An Indian businessman who is one of the world’s richest people has been indicted in the U.S. on charges he duped investors by concealing that his company’s huge solar energy project on the subcontinent was being facilitated by an alleged bribery scheme.
Gautam Adani, 62, was charged in an indictment unsealed Wednesday with securities fraud and conspiracy to commit securities and wire fraud. The case involves a lucrative arrangement for Adani Green Energy Ltd. and another firm to sell 12 gigawatts of solar power to the Indian government – enough to light millions of homes and businesses.
The indictment portrays Adani and his co-defendants of playing two sides of the deal.
It accuses them of portraying it as rosy and above-board to Wall Street investors who poured several billion dollars into the project while, back in India, they were paying or planning to pay about $265 million in bribes to government officials in exchange for billions of dollars’ worth of contracts and financing.
Adani and his co-defendants allegedly sought to “obtain and finance massive state energy supply contracts through corruption and fraud at the expense of U.S. investors,” Deputy Assistant Attorney General Lisa Miller said.
In a parallel civil action, the U.S. Securities and Exchange Commission accused Adani and two co-defendants of violating antifraud provisions of U.S. securities laws. The regulator is seeking monetary penalties and other sanctions.
Both cases were filed in federal court in Brooklyn. Adani’s co-defendants include his nephew Sagar Adani, the executive director of Adani Green Energy’s board, and Vneet Jaain, who was the company’s chief executive from 2020 to 2023 and remains managing director of its board.
Online court records did not list lawyers who could speak on the defendants’ behalf. An e-mail message seeking comment was left with an arm of Adani’s company, the Adani Group.
Sanjay Wadhwa, acting director of the SEC’s Enforcement Division, said Gautam and Sagar Adani are accused of persuading investors to buy their company’s bonds by misrepresenting “not only that Adani Green had a robust anti-bribery compliance program but also that the company’s senior management had not and would not pay or promise to pay bribes.”

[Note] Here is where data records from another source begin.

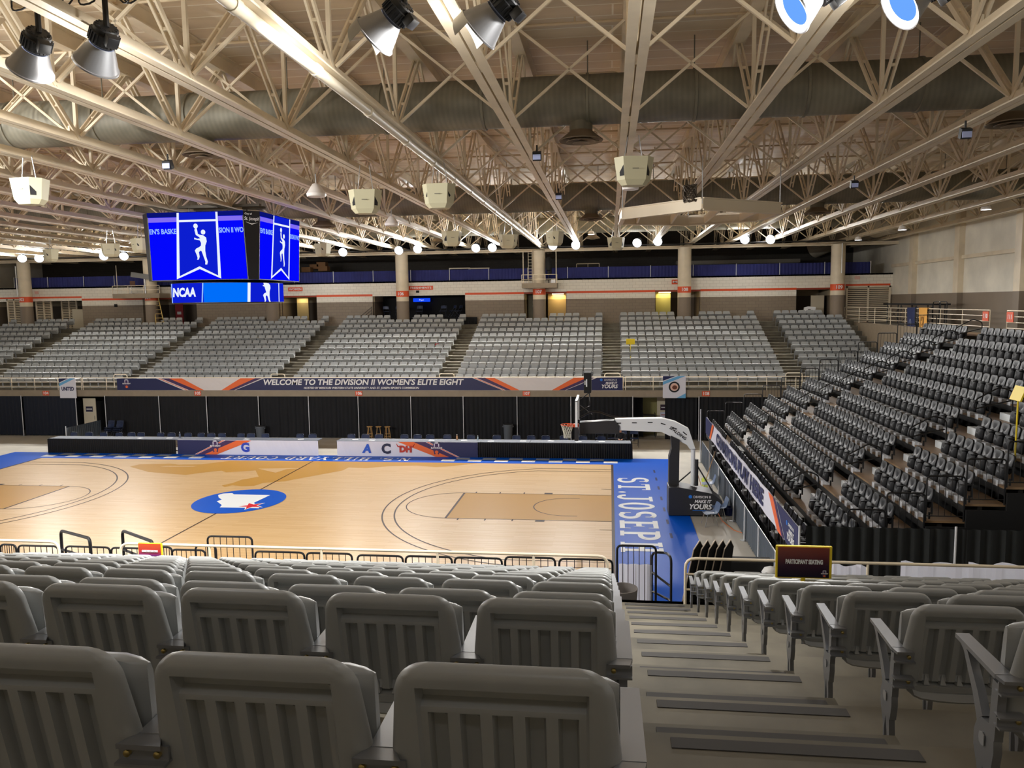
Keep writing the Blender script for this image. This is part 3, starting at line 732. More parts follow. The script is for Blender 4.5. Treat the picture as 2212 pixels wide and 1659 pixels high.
# serif letters built as strokes in a unit box
def ring(cx,cy,rx,ry,ix,iy,a0,a1,n=18):
    out=[]
    for i in range(n):
        p,q=math.radians(a0+(a1-a0)*i/n),math.radians(a0+(a1-a0)*(i+1)/n)
        out.append([(cx+ix*math.cos(p),cy+iy*math.sin(p)),(cx+ix*math.cos(q),cy+iy*math.sin(q)),(cx+rx*math.cos(q),cy+ry*math.sin(q)),(cx+rx*math.cos(p),cy+ry*math.sin(p))])
    return out
sf=lambda x0,x1,y:R4(x0,min(y,.9),x1,min(y,.9)+.1)
LET={'T':[R4(.38,0,.62,1),R4(0,.86,1,1),sf(.25,.75,0),R4(0,.74,.07,.95),R4(.93,.74,1,.95)],
'.':[ [(.5+.3*math.cos(i*PI/8),.12+.12*math.sin(i*PI/8)) for i in range(16)] ],
'O':ring(.5,.5,.5,.52,.22,.38,0,360,28),
'J':[R4(.5,.22,.76,1),sf(.3,1,.94)]+ring(.38,.22,.38,.26,.12,.13,180,360),
'E':[R4(.12,0,.38,1),R4(.0,.87,.9,1),R4(0,0,.95,.13),R4(.38,.43,.7,.57),R4(.66,.36,.72,.64),R4(.84,.74,.9,.96),R4(.88,.02,.95,.28)],
'P':[R4(.12,0,.38,1),sf(0,.55,0),sf(0,.4,.94)]+ring(.5,.72,.48,.28,.22,.15,-90,90)+[R4(.36,.87,.52,1),R4(.36,.44,.52,.57)],
'H':[R4(.1,0,.34,1),R4(.66,0,.9,1),R4(.34,.42,.66,.57),sf(0,.44,0),sf(0,.44,.94),sf(.56,1,0),sf(.56,1,.94)],
'S':ring(.5,.735,.47,.28,.19,.15,40,270)+ring(.5,.285,.49,.30,.21,.17,-140,90)+[R4(.70,.70,.78,.97),R4(.14,.03,.22,.32)],
'N':[R4(.08,0,.16,1),R4(.84,0,.92,1),[(.08,1),(.34,1),(.92,0),(.66,0)],sf(0,.3,0),sf(0,.3,.94),sf(.7,1,.94)],
'I':[R4(.36,0,.64,1),sf(.2,.8,0),sf(.2,.8,.94)],'L':[R4(.12,0,.38,1),sf(0,.52,.94),R4(0,0,.9,.06),R4(.82,.02,.9,.32)],
'Y':[R4(.38,0,.62,.45),[(.0,1),(.26,1),(.62,.42),(.38,.42)],[(.86,1),(.98,1),(.6,.4),(.5,.45)],sf(.22,.78,0),sf(0,.38,.94),sf(.72,1,.94)],
'A':[[(.0,0),(.1,0),(.5,1),(.42,1)],[(.42,1),(.62,1),(1,0),(.74,0)],R4(.22,.3,.75,.36),sf(-.05,.24,0),sf(.64,1.04,0)],
'R':[R4(.12,0,.38,1),sf(0,.5,0)]+ring(.5,.74,.42,.26,.2,.2,-90,90)+[R4(.36,.94,.52,1),[(.45,.5),(.66,.5),(1,0),(.76,0)]],
'D':[R4(.12,0,.36,1)]+ring(.4,.5,.55,.5,.3,.44,-90,90),'C':ring(.52,.5,.5,.52,.26,.46,45,315,24)+[R4(.84,.68,.9,.96)],'U':[R4(.1,.25,.34,1),R4(.74,.25,.84,1),sf(0,.44,.94),sf(.62,.98,.94)]+ring(.47,.27,.37,.29,.13,.23,180,360),' ':[]}
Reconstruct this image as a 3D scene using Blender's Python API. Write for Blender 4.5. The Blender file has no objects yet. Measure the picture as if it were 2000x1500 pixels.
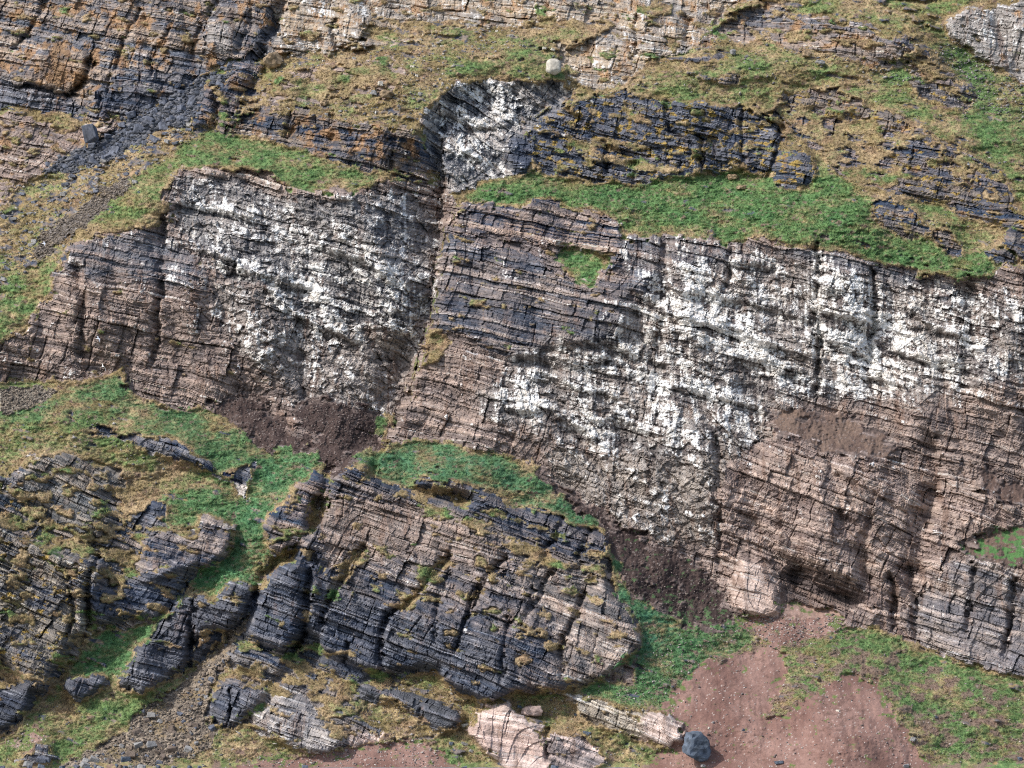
import bpy, math, random
import numpy as np
R = math.radians
F32 = np.float32
sc = bpy.context.scene
COL = sc.collection

# ---------------------------------------------------------------- camera, light
FOC = 6000.0          # focal length in photo pixels (2000 wide)
D = 400.0             # metres from the camera to the foot of the hill
ZC = 22.0
PITCH = math.atan((1155 - 750) / FOC)
cam_d = bpy.data.cameras.new('camera'); cam = bpy.data.objects.new('camera', cam_d); COL.objects.link(cam)
cam.location = (0, -D, ZC); cam.rotation_euler = (math.pi / 2 + PITCH, 0, 0)
cam_d.sensor_width = 36; cam_d.lens = FOC / 2000 * 36; cam_d.clip_start = 1; cam_d.clip_end = 6000
sc.camera = cam
SUN = np.array([-0.60, -0.42, 0.68]); SUN /= np.linalg.norm(SUN)
sun_d = bpy.data.lights.new('sun', 'SUN'); sun_d.energy = 3.1; sun_d.angle = R(1.2); sun_d.color = (1.0, 0.97, 0.925)
sun = bpy.data.objects.new('sun', sun_d); COL.objects.link(sun)
from mathutils import Vector, Matrix
sun.rotation_euler = Vector(SUN).to_track_quat('Z', 'Y').to_euler(); sun.location = (-150, -200, 200)
w = bpy.data.worlds.new('World'); sc.world = w; w.use_nodes = True
nt = w.node_tree; bg = nt.nodes['Background']
sky = nt.nodes.new('ShaderNodeTexSky'); sky.sky_type = 'NISHITA'; sky.sun_disc = False
sky.sun_elevation = math.asin(SUN[2]); sky.sun_rotation = math.atan2(SUN[0], SUN[1])
sky.air_density = 1.0; sky.dust_density = 2.0
nt.links.new(sky.outputs[0], bg.inputs[0]); bg.inputs[1].default_value = 0.15
sc.view_settings.view_transform = 'Standard'; sc.view_settings.look = 'None'
sc.cycles.use_denoising = False; sc.cycles.filter_width = 1.1; sc.cycles.max_bounces = 4
sc.view_settings.gamma = 1; sc.view_settings.exposure = 0.38; sc.view_settings.use_curve_mapping = False

# ---------------------------------------------------------------- noise helpers
def _perm(seed):
    r = np.random.RandomState(seed); return r.permutation(4096).astype(np.int32)
def hash2(a, b, seed=0):
    p = _perm(seed)
    return (p[(p[a & 4095] + b) & 4095].astype(F32)) / F32(4096)
_G = {}
def perlin(x, y, seed=0):
    x = np.asarray(x, F32); y = np.asarray(y, F32)
    if seed not in _G:
        p = _perm(seed); ang = np.random.RandomState(seed + 7).rand(4096) * 2 * np.pi
        _G[seed] = (p, np.cos(ang).astype(F32), np.sin(ang).astype(F32))
    p, gx, gy = _G[seed]
    xf = np.floor(x); yf = np.floor(y); xi = xf.astype(np.int32); yi = yf.astype(np.int32)
    fx = x - xf; fy = y - yf
    a = p[xi & 4095]; b = p[(xi + 1) & 4095]
    def g(h, dx, dy):
        return gx[h] * dx + gy[h] * dy
    n00 = g(p[(a + yi) & 4095], fx, fy); n10 = g(p[(b + yi) & 4095], fx - 1, fy)
    n01 = g(p[(a + yi + 1) & 4095], fx, fy - 1); n11 = g(p[(b + yi + 1) & 4095], fx - 1, fy - 1)
    u = fx * fx * (3 - 2 * fx); v = fy * fy * (3 - 2 * fy)
    return ((n00 * (1 - u) + n10 * u) * (1 - v) + (n01 * (1 - u) + n11 * u) * v) * F32(1.5)
def fbm(x, y, oct=4, seed=0, gain=0.5):
    s = 0; a = 1.0; t = 0
    for i in range(oct):
        s = s + a * perlin(x * 2.03 ** i, y * 2.03 ** i, seed + i); t += a; a *= gain
    return s / F32(t) * F32(1.4)
def worley(x, y, seed=0):
    """nearest-cell distance, gap to the 2nd nearest, cell hash"""
    xi = np.floor(x).astype(np.int32); yi = np.floor(y).astype(np.int32)
    d1 = np.full(x.shape, 9, F32); d2 = d1.copy(); hh = np.zeros(x.shape, F32); ox = hh.copy(); oy = hh.copy()
    for i in (-1, 0, 1):
        for j in (-1, 0, 1):
            cx = xi + i; cy = yi + j; h1 = hash2(cx, cy, seed); h2 = hash2(cx, cy, seed + 1)
            dx = cx + h1 - x; dy = cy + h2 - y; d = dx * dx + dy * dy
            m = d < d1; d2 = np.where(m, d1, np.minimum(d2, d))
            hh = np.where(m, hash2(cx, cy, seed + 2), hh); ox = np.where(m, dx, ox); oy = np.where(m, dy, oy); d1 = np.where(m, d, d1)
    return np.sqrt(d1), np.sqrt(d2) - np.sqrt(d1), hh, ox, oy
def sstep(a, b, x):
    t = np.clip((x - a) / (b - a), 0, 1); return t * t * (3 - 2 * t)
def inpoly(px, py, poly):
    c = np.zeros(px.shape, bool); n = len(poly)
    for i in range(n):
        x0, y0 = poly[i]; x1, y1 = poly[(i + 1) % n]
        if y0 == y1: continue
        c ^= ((y0 > py) != (y1 > py)) & (px < (x1 - x0) * (py - y0) / (y1 - y0) + x0)
    return c
def boxblur(a, r):
    if r < 1: return a
    for ax in (0, 1):
        pad = [(0, 0), (0, 0)]; pad[ax] = (r + 1, r)
        c = np.cumsum(np.pad(a, pad, mode='edge'), axis=ax, dtype=np.float64)
        n = a.shape[ax]
        hi = np.take(c, np.arange(2 * r + 1, 2 * r + 1 + n), axis=ax); lo = np.take(c, np.arange(0, n), axis=ax)
        a = ((hi - lo) / (2 * r + 1)).astype(F32)
    return a
def blur(a, r): return boxblur(boxblur(boxblur(a, r), r), r)
def P(s): return [tuple(float(v) for v in q.split(',')) for q in s.split()]

# ---------------------------------------------------------------- the map of the hill
# rock tints (albedo; DK is dark rock with shadow blue mixed in)
DK = (0.050, 0.062, 0.092); BG = (0.120, 0.122, 0.140); BR = (0.190, 0.148, 0.132); TN = (0.315, 0.240, 0.200)
GY = (0.26, 0.235, 0.215); PK = (0.43, 0.315, 0.26); PL = (0.33, 0.30, 0.28)
REG = []
def reg(name, kind, poly, label=None, **k):
    REG.append(dict(name=name, kind=kind, poly=P(poly), label=label, **k))
# --- ground types first (G grass, S scree, D dark soil, M pink mud), then rock (R)
reg('grass_slope', 'G', '-900,-900 2900,-900 2900,1700 -900,1700', 'grassy hillside of green and straw coloured turf between the cliffs', gr=.45)
reg('left_slope', 'G', '-900,620 -900,350 0,392 90,345 200,305 330,250 372,240 440,236 400,262 350,290 280,350 200,410 150,452 110,520 100,575 60,645 0,672', 'steep mossy slope with stones running down the left edge', gr=.22, rk=.50, moss=1)
reg('left_green', 'G', '-900,600 0,560 60,520 110,500 105,560 62,635 0,665 -900,700', gr=.65, rk=.1)
reg('upper_meadow', 'G', '455,235 475,180 520,122 560,112 640,100 770,88 850,66 930,50 1010,45 1060,62 1090,85 1092,120 1130,165 1140,182 1110,162 1060,150 1000,145 940,150 900,165 860,188 828,228 800,248 740,244 650,232 600,215 540,215 470,225', 'dry upper meadow with scattered stones above the black and white bird wall', gr=.28, rk=.18, s=1.3)
reg('upper_meadow_green', 'G', '1000,100 1070,95 1095,125 1135,170 1120,172 1060,152 980,145 920,150 870,150 900,125', gr=.62)
reg('middle_meadow', 'G', '350,325 330,320 360,285 400,255 440,238 456,262 500,270 580,290 650,305 720,325 770,330 800,342 770,352 700,378 640,370 570,372 520,342 440,332 375,322', 'smooth green meadow on top of the left bird cliff', gr=.72, s=1.35)
reg('left_shoulder', 'G', '345,325 330,380 325,430 240,455 180,455 140,470 165,430 200,400 260,350 310,322', 'tufted grass shoulder left of the bird cliff top', gr=.45)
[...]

Adani is a power player in the world’s most populous nation. He built his fortune in the coal business in the 1990s. The Adani Group grew to involve many aspects of Indian life, from making defence equipment to building roads to selling cooking oil.
In recent years, Adani has made big moves into renewable energy, embracing a philosophy of sustainable growth reflected in its slogan: “Growth with Goodness.”
Last year, a U.S.-based financial research firm accused Adani and his company of “brazen stock manipulation” and “accounting fraud.” The Adani Group called the claims “a malicious combination of selective misinformation and stale, baseless and discredited allegations.”
The firm in question is known as a short-seller, a Wall Street term for traders that essentially bet on the prices of certain stocks to fall, and it had made such investments in relation to the Adani Group.